Of an unholy race
Born in the fifth parliament, the culture of House boycott has struck its roots deep into the country's parliamentary system over the last two decades.
The percentage of boycott by opposition lawmakers now stands at over 85 percent from about 34 percent two decades ago, according to the parliament secretariat.
The record depicts a dangerous competition between archrivals Awami League and BNP to force their MPs into boycotting parliament proceedings while in opposition.
Alarming yet, attendance of Sheikh Hasina and Khaleda Zia in the House sittings as opposition leader has increasingly been falling.
Therefore, their role in leading the opposition bench as a shadow cabinet in the parliamentary democracy, restored in 1991, remains in question.
Khaleda, who as the leader of opposition in parliament gets salaries and status of a cabinet minister, joined only eight sittings in the last four and a half years of the current ninth parliament.
When she was opposition leader in the seventh parliament (1996-2001), she attended only 28 sittings, according to the JS secretariat.
Hasina, as opposition leader, joined 135 sittings of the fifth parliament (1991-1995) and 45 sittings of the eighth parliament (2001-2006).
Like their top leaders, MPs of the two main parties upheld the practice.
In the seventh parliament, for example, opposition BNP MPs boycotted over 42 percent of the sittings. On the other hand, AL MPs while in the opposition bench in the fifth parliament boycotted around 34 percent sittings.
In the eighth parliament, opposition AL lawmakers boycotted 60 percent of the sittings and in the current parliament opposition BNP MPs have already taken the figure to over 85 percent.
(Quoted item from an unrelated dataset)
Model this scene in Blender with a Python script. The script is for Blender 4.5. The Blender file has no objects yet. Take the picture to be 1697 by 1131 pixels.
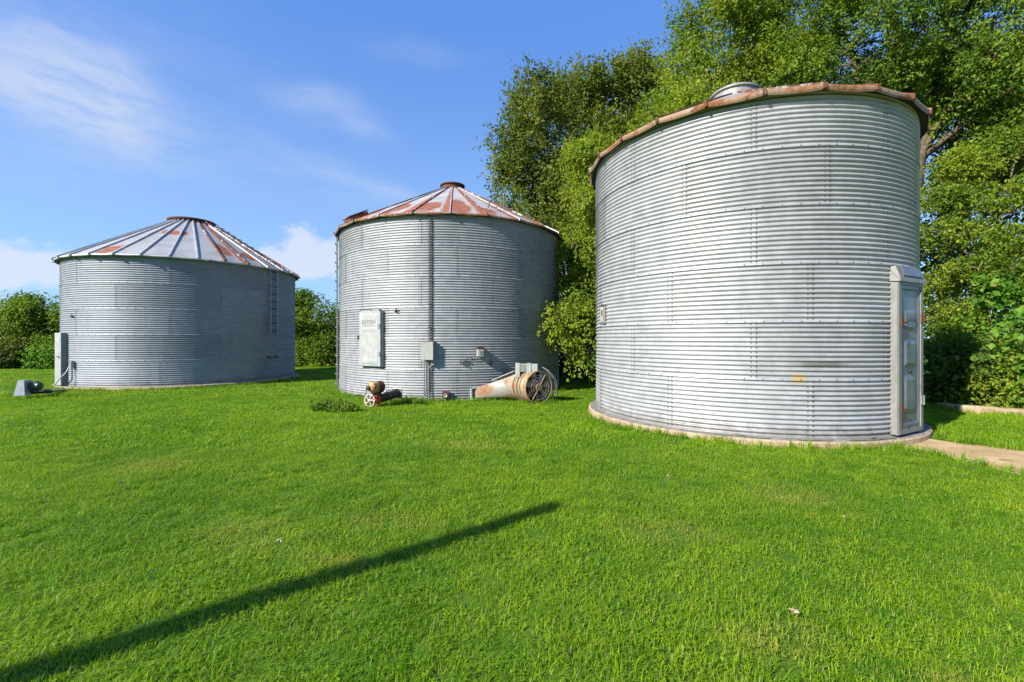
import bpy, math, random
import numpy as np
from mathutils import Vector, Matrix
PI = math.pi
C = bpy.context.scene.collection
sc = bpy.context.scene
R_ = math.radians
random.seed(7); rng = np.random.default_rng(7)

# ------------------------------------------------------------------ camera
CAMZ = 1.5
cam = bpy.data.cameras.new('camera'); cam_o = bpy.data.objects.new('camera', cam); C.objects.link(cam_o)
cam_o.location = (0, 0, CAMZ); cam_o.rotation_euler = (R_(90), 0, 0)
cam.sensor_width = 36; cam.lens = 36*738.83/1697; cam.shift_y = -0.0027
cam.clip_start = 0.05; cam.clip_end = 6000
sc.camera = cam_o
sc.view_settings.view_transform = 'Standard'; sc.view_settings.look = 'None'
sc.view_settings.exposure = 1.08; sc.view_settings.gamma = 1

# ------------------------------------------------------------------ sun, sky
SUN_EL = 33.0
sdir = Vector((-0.79, -0.61, 0)).normalized() * math.cos(R_(SUN_EL)) + Vector((0, 0, math.sin(R_(SUN_EL))))
sun = bpy.data.lights.new('sun', 'SUN'); sun.energy = 4.6; sun.angle = R_(0.53); sun.color = (1, 0.95, 0.86)
sun_o = bpy.data.objects.new('sun', sun); C.objects.link(sun_o)
sun_o.rotation_euler = sdir.to_track_quat('Z', 'Y').to_euler(); sun_o.location = (-20, -15, 30)

def NT(tree):
    tree.nodes.clear()
    def N(t, **k):
        n = tree.nodes.new(t)
        for a, v in k.items():
            if a == 'inp':
                for i, x in v.items():
                    if isinstance(x, bpy.types.NodeSocket): tree.links.new(x, n.inputs[i])
                    else: n.inputs[i].default_value = x
            else: setattr(n, a, v)
        return n
    def M(op, a, b=0.0, c=0.0, clamp=False):
        n = tree.nodes.new('ShaderNodeMath'); n.operation = op; n.use_clamp = clamp
        for i, x in enumerate((a, b, c)):
            if isinstance(x, bpy.types.NodeSocket): tree.links.new(x, n.inputs[i])
            else: n.inputs[i].default_value = x
        return n.outputs[0]
    def SS(x, lo, hi):
        n = tree.nodes.new('ShaderNodeMapRange'); n.interpolation_type = 'SMOOTHSTEP'
        tree.links.new(x, n.inputs[0]); n.inputs[1].default_value = lo; n.inputs[2].default_value = hi
        return n.outputs[0]
    def MIX(f, a, b):
        n = tree.nodes.new('ShaderNodeMix'); n.data_type = 'RGBA'
        for i, x in ((0, f), (6, a), (7, b)):
            if isinstance(x, bpy.types.NodeSocket): tree.links.new(x, n.inputs[i])
            else: n.inputs[i].default_value = (x if i == 0 else (*x[:3], 1))
        return n.outputs[2]
    def NOISE(vec, scale, detail=4, rough=0.55, dist=0.0):
        n = tree.nodes.new('ShaderNodeTexNoise')
        if vec is not None: tree.links.new(vec, n.inputs['Vector'])
        n.inputs['Scale'].default_value = scale; n.inputs['Detail'].default_value = detail
        n.inputs['Roughness'].default_value = rough; n.inputs['Distortion'].default_value = dist
        return n.outputs[0]
    def MAP(vec, sc_=(1, 1, 1), rot=(0, 0, 0), loc=(0, 0, 0)):
        n = tree.nodes.new('ShaderNodeMapping'); tree.links.new(vec, n.inputs[0])
        n.inputs[1].default_value = loc; n.inputs[2].default_value = rot; n.inputs[3].default_value = sc_
        return n.outputs[0]
    return N, M, SS, MIX, NOISE, MAP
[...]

According to Prof Nizam Uddin Ahmed, a teacher of Chittagong University and a parliamentary affairs expert, the politics of eliminating each other has given birth to the House boycott culture.
"Ahead of elections, they [parties] promise to join parliament. But when they lose, they refrain from joining the House," he told The Daily Star.
He cited a High Court verdict against this culture, and said the verdict should be implemented in order for leaving such practice behind.
The HC in its verdict on December 11, 1994, strongly denounced the continuous parliament boycott by the then opposition parties -- AL, Jatiya Party and Jamaat.
The HC also declared the House boycott illegal and unconstitutional, and asked the then opposition MPs to return to parliament.
But the then opposition MPs refrained from joining the House, paying no heed to the verdict. They rather resigned en masse from parliament on December 28, 1994, to take their agitation to the peak to realise their demands.
The verdict triggered massive outcry and was subsequently stayed by the Appellate Division.
"The verdict certainly would reflect the popular sentiment of the voters who disapprove the continuous boycott of parliament by the MPs," eminent jurist Shahdeen Malik told this paper yesterday.